So right now Spiral Knights has a fairly basic difficulty scaling mechanism: monsters take more hits to kill when there's more players in your party. It's not a bad system and it serves its purpose well, but I feel it doesn't go nearly far enough.
There's a problem in SK that we're all familiar with: the relative difficulty and payout balance between different levels in a given depth, and the (lack of) scaling of that difficulty with gear upgrades. People wait for 10-20 minutes at elevators for arenas to rotate in, not because of their unique and varied gameplay, but for their reliable and high payouts and, at least compared to other levels at the same depth, their challenge.
So the question naturally raised is how to make all the other level types equally as alluring in terms of difficulty and payout without A: overinflating the crown supply, and B: discouraging lower-specced or just plain unskilled players (we were all there at one point).
My answer? An AI director.
Anyone who's spent a decent amount of time playing through the L4D series is familiar with the 5th player on every team. The AI director acts behind the scenes to dynamically scale the difficulty of the level (within bounds) by varying the loot and triggering hordes and whatnot to keep the levels moving along at an appropriate pace, and to make sure that the group makes it to the saferoom at the end of the level, but just barely. It's that kind of precise difficulty scaling that gives players the rush of "oh my god how did we survive that, that was AWESOME".
So how would this translate into SK, without completely changing the game?
Well, we start with the basic input stats: Group size, gear level equipped, pickups/consumables carried, health levels. Then add in some advanced stats: DPS given and received per encounter, frequency of shield breaks, status inflictions given/received per encounter, pace through the level, frequency of consumable use and so on.
Taking this data, we can then tune the following parameters: Monster spawn rates, monster spawn types (ie status-inflicting vs normal, lower/higher tier monster of the same type), mender/silkwing spawn probabilities, monster drop types (ie hearts/pots/pods vs heat/crowns/mats), all within fixed limits determined by tier, of course.
So as an example, let's say that a small group it venturing into T2 for the first time. They've just got the basic 2* gear, probably of the wrong type for the stratum theme, and they're taking a lot of hits and losing a lot of health. The AI director tracks this and nerfs the spawns somewhat, throwing in some T1 monsters and reducing the swarm size, perhaps eliminating menders/silkwings. The drops are tweaked to give extra hearts, capsules and vitapods at the expense of crowns and heat. As a result, the party is barely able to scrape through the level, but makes it to the elevator with maybe a few revives.
As another example, let's say a guild party with full 5* gear decides to farm some T2 boss tokens.
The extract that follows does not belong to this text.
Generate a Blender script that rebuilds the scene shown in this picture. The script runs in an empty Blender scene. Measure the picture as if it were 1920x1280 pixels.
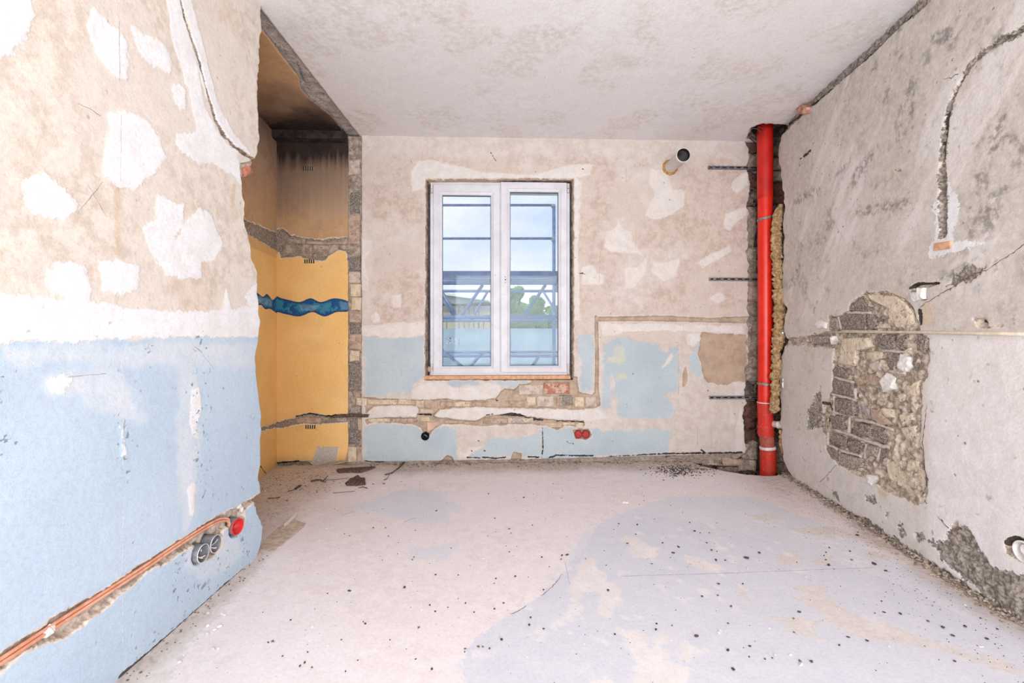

They're ripping through monsters with ease by working together, taking few if any hits, and saving their pots for the boss fight. The AI director tracks this and buffs the spawns somewhat, throwing in more T3 monsters, increasing the swarm size, and adding more menders/silkwings. The drops are tweaked to give almost no hearts and capsules, smaller if any vitapods, and in their place substitutes heat, crowns and materials. As a result, the party health starts getting whittled away when they make small mistakes, and by the time they reach the elevator they've made it alive but much worse for wear.
Ideally the scaling would be such that the average payout for the levels would be roughly the same as it is now to avoid crown balance issues, and should be evened out across the level types (like, I should expect to receive roughly the same number of crowns from any type of level, given my current skill and equipment), and the average survival rate should be more even across different gear and skill levels, within the appropriate window for the given depth. This doesn't mean someone should be able to squeak through to the core with proto gear; the minimum difficulty bounds of T2 or even the levels past basil in T1 should beat them down sufficiently to keep that from being a realistic option, and likewise T1 shouldn't start spawning epic waves of T3 mobs if someone fully geared decides to make a run through the lower levels to avoid the gate fees or to do a cradle and all run.
So the end result would be that players who do well get more crowns, mats and heat, and players that do poorly get more help just surviving the levels and making it through to the next elevator, and nobody needs to wait around at the elevator for an arena to rotate in, or a deconstruction zone to rotate out.
You say you want to make it so that people don't always favor arena levels. The only way this plan would accomplish that is if, incidentally, it makes the payouts for arena and non-arena levels similar. Your plan might succeed at doing that, depending on several very subtle implementation details.
But making payouts similar is also sufficient to accomplish that goal, and can be done with far less work, far less complexity, and far fewer changes to the game difficulty by just...um...balancing the payouts. I described several approaches to doing so in this thread:
http://forums.spiralknights.com/en/node/23459
Your idea also has a potentially serious side-effect, which is that grouping with weaker players will cause the difficulty to scale down, and therefore reduce your payouts. I predict people would start aggressively kicking out of their group anyone with worse equipment or who does poorly in any battle, which will make the game less friendly in general and less welcoming to new players...probably not what we want.